Die Frankfurter Buchmesse in Fakten:

  • Von Mittwoch bis Sonntag zeigen auf der weltweit „größten Fachmesse für das internationale Publishing“ nach Angaben der Buchmesse 7450 Aussteller aus 104 Ländern ihre Bücher und Publikationen. Die Zahl der Aussteller ist gegenüber dem Vorjahr um rund 150 gestiegen.
  • Erwartet werden rund 285.000 Besucher.
  • Die Frankfurter Buchmesse hat zum Auftakt die frisch gekürte Literaturnobelpreisträgerin für 2018, Olga Tokarczuk, präsentiert. „Ich habe das Gefühl, dass eine große Verbundenheit zwischen uns Menschen besteht“, sagte die polnische Autorin am Dienstag in Frankfurt am Main. Sie äußerte sich besorgt über Versuche der polnischen Regierung, die Kontrolle über Museen und Theater zu erlangen.
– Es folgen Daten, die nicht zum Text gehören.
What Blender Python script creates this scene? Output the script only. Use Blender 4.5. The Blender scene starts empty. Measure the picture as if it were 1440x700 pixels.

  • Gerade wegen des raschen Wandels seien Verlage und Bibliotheken notwendiger denn je, sagte der Direktor der Buchmesse, Juergen Boos. Nach einer Umsatzsteigerung von fünf Prozent im vergangenen Jahr sei der Umsatz dieses Jahr von Januar bis September weiter um 2,5 Prozent gewachsen.
  • Zur Eröffnung der Frankfurter Buchmesse ist auch die norwegische Kronprinzessin Mette-Marit angereist. Die 46-Jährige kam am Dienstagnachmittag mit ihrem Mann, Thronfolger Haakon, am Frankfurter Hauptbahnhof an. An Bord ihres Literaturzugs waren mehrere norwegische Schriftsteller, darunter Maja Lunde („Die Geschichte der Bienen“) und Jostein Gaarder („Sofies Welt“). Am Bahnhof wurde das Kronprinzenpaar mit Musik und Blumen empfangen. Norwegen ist in diesem Jahr Ehrengast der Frankfurter Buchmesse.
  • Am Samstag und Sonntag öffnet die Buchmesse traditionell ihre Pforten für das leseinteressierte Publikum.
  • An diesen Tagen gibt es verschiedene Veranstaltung mit Autoren.